Tajuk ringan yang dimiliki oleh pepohonan akan sangat berperan penting
selain dapat memperbesar air lolos, juga penting bagi tembusnya sinar matahari
yang diperlukan oleh tanaman. Arsitektur tajuk pepohonan yang relatif ringan
tersebut cocok untuk tanaman campuran (tumpangsari). Kondisi tersebut akan
lebih baik lagi apabila dilakukan pemeliharaan tegakan seperti penjarangan
tegakan karena secara teoritis dapat memperbesar air lolos dan memperbesar
sinar matahari menembus tajuk yang sangat diperlukan tanaman. Air pada
permukaan tajuk lebih siap terjadinya evaporasi dibandingkan yang lainnya, maka
bila daun basah, proses intersepsi akan berlangsung beberapa lebih cepat dari
transpirasi dari permukaan vegetasi yang tidak terlalu basah.
Air lolos :
1.
Air lolos (Throughfall) akan semakin berkurang
sejalan dengan bertambah rapatnya tajuk tegakan dan aliran batang (Stemflow)

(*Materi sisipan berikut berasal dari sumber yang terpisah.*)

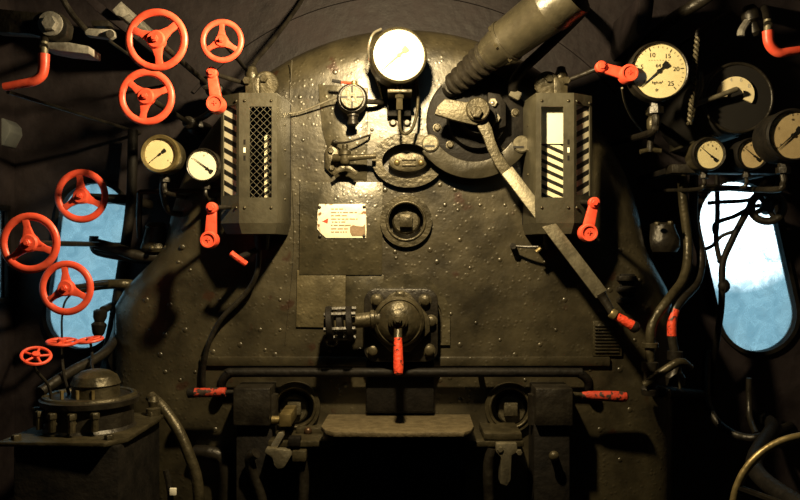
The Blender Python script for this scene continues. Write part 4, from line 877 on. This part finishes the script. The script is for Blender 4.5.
pipe('thin rod between the top left fork and the red wheels', [(108, 40, -.28), (125, 52, -.15), (150, 70, .1), (170, 84, .355)], 1.6, 'iron', 'rod')
solo(MB().prism([(-12, 118), (3, 118), (9, 124), (10, 132), (3, 145), (-12, 148)], .27, .361, .003), 'grey_wall_box', 'greyblue', 'pale grey box at the left picture edge above the side window', 'box') 
pipe('long thin rod rising from the left water gauge to the roof', [(253, 66, -.09), (258, 58, -.05), (275, 38, .05), (297, 8, .2), (305, -6, .3), (306, -12, .355)], 2.2, 'iron', 'rod')
pipe('dark pipe from the left water gauge towards the upper left', [(246, 92, -.06), (228, 100, .0), (205, 116, .1), (190, 124, .36)], 3.2, 'iron')
# twisted cord, hooked rod
tw = MB()
for ph in (0, PI):
    pts = []
    for i in range(81):
        s = i / 80; b = P(697.5 - 8 * s, 36 + 88 * s, -.16); a = s * 2 * PI * 9 + ph; pts.append(b + V((math.cos(a) * U(1.5), math.sin(a) * U(1.5), 0)))
    tw.tube(pts, U(1.3), 6, 2)
t = thing('twisted_cord', 'twisted cord hanging right of the big numbered gauge', 'cord', P(697, 36, 0))
tw.build('strands', 'dull', t)
MB().tube([P(697, 38, -.16), P(697, 32, -.12), P(699, 29, .36)], U(1.5), 8).build('hook', 'iron', t)
pipe('thin hooked rod beside the twisted cord', [(701, 72, -.13), (701, 88, -.13), (695, 104, -.13), (694, 112, -.12), (691, 122, -.05), (691, 126, .355)], 1.9, 'dull', 'rod')
pipe('slim rod pointing at the crescent scale in the upper right', [(688, 110, .355), (690, 108, .1), (697, 104, -.10), (716, 97, -.125), (737, 89, -.13)], 2.2, 'steel', 'rod')
solo(MB().tube([P(630, 62, .355), P(645, 45, .2), P(668, 22, .05), P(695, 5, -.05), P(720, -12, -.05), P(740, -30, .355)], U(6), 12), 'brace_bar', 'iron', 'dark diagonal brace above the big numbered gauge', 'brace')
pipe('thin slanting rod right of the big numbered gauge', [(672, 50, .355), (690, 38, .2), (712, 22, .2), (730, 12, .355)], 1.6, 'iron', 'rod')
solo(MB().prism([(640, -6), (655, -6), (652, 22), (640, 38), (636, 30)], .05, .36, .004), 'roof_bracket', 'wall', 'dark upright bracket hanging above the big numbered gauge', 'bracket')
t = thing('whistle_valve', 'dim dark valve in the top right corner left of the red grip', 'valve', P(755, 25, 0))
MB().lathe(P(748, 6, .05), P(757, 40, .05) - P(748, 6, .05), [(U(6), 0), (U(9), U(5)), (U(9), U(15)), (U(5), U(18)), (U(6), U(28)), (U(3), U(32))], 16).build('body', 'iron', t)
MB().tube([P(750, 18, .05), P(742, 30, .03), P(741, 36, .03)], U(4), 10).build('outlet', 'grey', t)
MB().tube([P(750, 12, .05), P(752, 12, .2), P(752, 12, .355)], U(6), 12).build('tail', 'dark', t)
# dark ledge under the two small right gauges
t = thing('gauge_bar', 'dark mounting bar behind the two small gauges above the right window', 'bracket', P(700, 172, .0))
MB().pbox(672, 164, 790, 173, -.04, .02, .003).build('bar', 'iron', t)
for x in (676, 786): MB().pbox(x - 4, 166, x + 4, 172, -.0, .36, .002).build('arm', 'dark', t)
solo(MB().pbox(712, 125, 740, 137, -.02, .36, .004), 'junction_box', 'guard', 'small box behind the two small gauges above the right window', 'box')

# ------------------------------------------------------------------ light
LAMP = V((-.03, -.72, ZC + .67))
def lamp(name, loc, power, col, size, spot=None, aim=None, blend=.5):
    ld = bpy.data.lights.new(name, 'SPOT' if spot else 'POINT'); ld.energy = power; ld.color = col; ld.shadow_soft_size = size
    if spot: ld.spot_size = math.radians(spot); ld.spot_blend = blend
    o = bpy.data.objects.new(name, ld); C.objects.link(o); o.location = loc
    if aim is not None: o.rotation_euler = (V(aim) - V(loc)).to_track_quat('-Z', 'Y').to_euler()
    return o
lamp('cab_lamp', LAMP, 122, (1., .78, .43), .03, 170, (0, -.05, 1.75), .5)

w = bpy.data.worlds.new('sky'); bpy.context.scene.world = w; w.use_nodes = True
nt = w.node_tree; N = nt.nodes; L = nt.links; bg = N['Background']
tc = N.new('ShaderNodeTexCoord'); vm = N.new('ShaderNodeVectorMath'); vm.operation = 'DOT_PRODUCT'
bd = (P(734, 217, 0) - V((0, CAM_Y, ZC))).normalized(); vm.inputs[1].default_value = bd
L.new(tc.outputs['Generated'], vm.inputs[0])
cr = N.new('ShaderNodeValToRGB'); e = cr.color_ramp.elements
e[0].position = .9962; e[0].color = (.36, .63, .75, 1); e[1].position = .9976; e[1].color = (7.5, 8.5, 9, 1)
L.new(vm.outputs['Value'], cr.inputs['Fac']); L.new(cr.outputs['Color'], bg.inputs['Color']); bg.inputs['Strength'].default_value = 1.0

# ------------------------------------------------------------------ camera
cd = bpy.data.cameras.new('camera'); cam = bpy.data.objects.new('camera', cd); C.objects.link(cam)
cam.location = (0, CAM_Y, ZC); cam.rotation_euler = (PI / 2, 0, 0)
cd.sensor_width = 36; cd.lens = 36.0 * 800 / 800; cd.clip_start = .05
sc = bpy.context.scene; sc.camera = cam
vs = sc.view_settings; vs.view_transform = 'Standard'; vs.look = 'None'; vs.gamma = 1; vs.use_curve_mapping = False; vs.exposure = 0
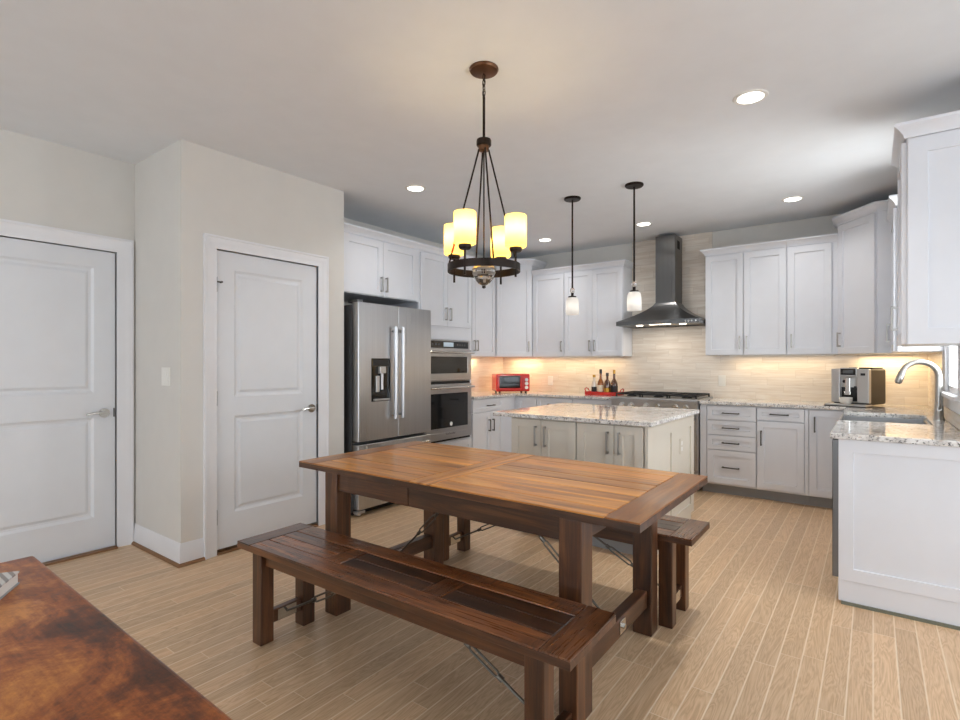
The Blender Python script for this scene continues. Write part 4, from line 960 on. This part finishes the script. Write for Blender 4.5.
def downlight(x, y, label, power=4.1, spread=125):
    d = thing('recessed_light', label, 'recessed light', (x, y, CEIL), 'round recessed ceiling lights')
    MB().lathe([(.062, CEIL-.001), (.066, CEIL-.006), (.082, CEIL-.005), (.086, CEIL), (.062, CEIL)], (x, y, 0), 32, closed=True).build('trim_ring', M['plate'], d)
    MB().lathe([(0, CEIL-.004), (.064, CEIL-.004), (.064, CEIL), (0, CEIL)], (x, y, 0), 32).build('lens', M['lens'], d)
    area('downlight_lamp', (x, y, CEIL-.008), (0, 0, -1), .12, .12, power, (1, .98, .96), math.radians(spread), d, 'DISK')
for x, y, l in ((-.527, 3.13, 'recessed ceiling light nearest the camera, large and right of the chandelier'),
                (-2.99, 3.13, 'recessed ceiling light in front of the refrigerator cabinets, left of the chandelier'),
                (-3.04, 5.33, 'small recessed ceiling light near the left kitchen corner, left of the pendants'),
                (-1.885, 5.33, 'recessed ceiling light in front of the range hood chimney'),
                (-.56, 5.29, 'recessed ceiling light above the upper cabinets right of the hood')):
    downlight(x, y, l, *((5.5, 105) if (x, y) == (-.527, 3.13) else (2.6, 125) if (x, y) == (-2.99, 3.13) else (3.0, 130)))

# under-cabinet strips (slim fixtures fixed under the uppers, each with its own lamp)
def strip(x0, x1, y0, y1, label, power, z=1.368):
    s = thing('undercabinet_light', label, 'strip light', ((x0+x1)/2, (y0+y1)/2, z), 'strip lights under the upper cabinets')
    MB().box(x0, x1, y0, y1, z-.012, z+.001, .002).build('strip_body', M['plate'], s)
    area('strip_lamp', ((x0+x1)/2, (y0+y1)/2, z-.014), (0, .0, -1), x1-x0-.02, y1-y0-.008, power, (1, .74, .42), parent=s)
strip(-3.44, -2.36, 5.95, 5.98, 'slim warm strip light under the cabinets left of the hood', 2.0)
strip(-1.20, -.30, 5.95, 5.98, 'slim warm strip light under the cabinets right of the hood', 1.5)
strip(-4.09, -4.06, 4.75, 5.45, 'slim warm strip light under the cabinet beside the wall oven', 2.0)
strip(-3.98, -3.52, 5.95, 5.98, 'slim warm strip light under the left corner cabinet above the toaster oven', 2.0)
strip(-.10, .32, 5.98, 6.01, 'slim warm strip light under the right corner cabinet', 2.0)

akan semakin bertambah tapi tidak terlalu banyak dari aliran batang sebelumnya
- Vegetasi pepohonan yang umumnya mempunyai arsitektur tajuk ringan mengakibatkan intensitas penutupan tajuk relatif ringan.
- Air lolos yang relatif besar akan berpeluang lebih besar yang mencapai lantai hutan kemudian meresap ke profil tanah di bawah tegakan pohon bersama-sama aliran batang dan mengisi kelembaban tanah yang sangat diperlukan bagi tanaman.
4.
Besarnya
air hujan yang terinsepsi merupakan fungsi dari karakteristik hujan (lebat ,
Intersepsi rendah), jenis, umur dan kerapatan tegakan (makin tua tegakan,
intersepsi makin tinggi, rapat,makin besar intersepasi).
- Semakin luas atau rapat tajuk vegetasi semakin banyak air hujan yang dapat ditahan.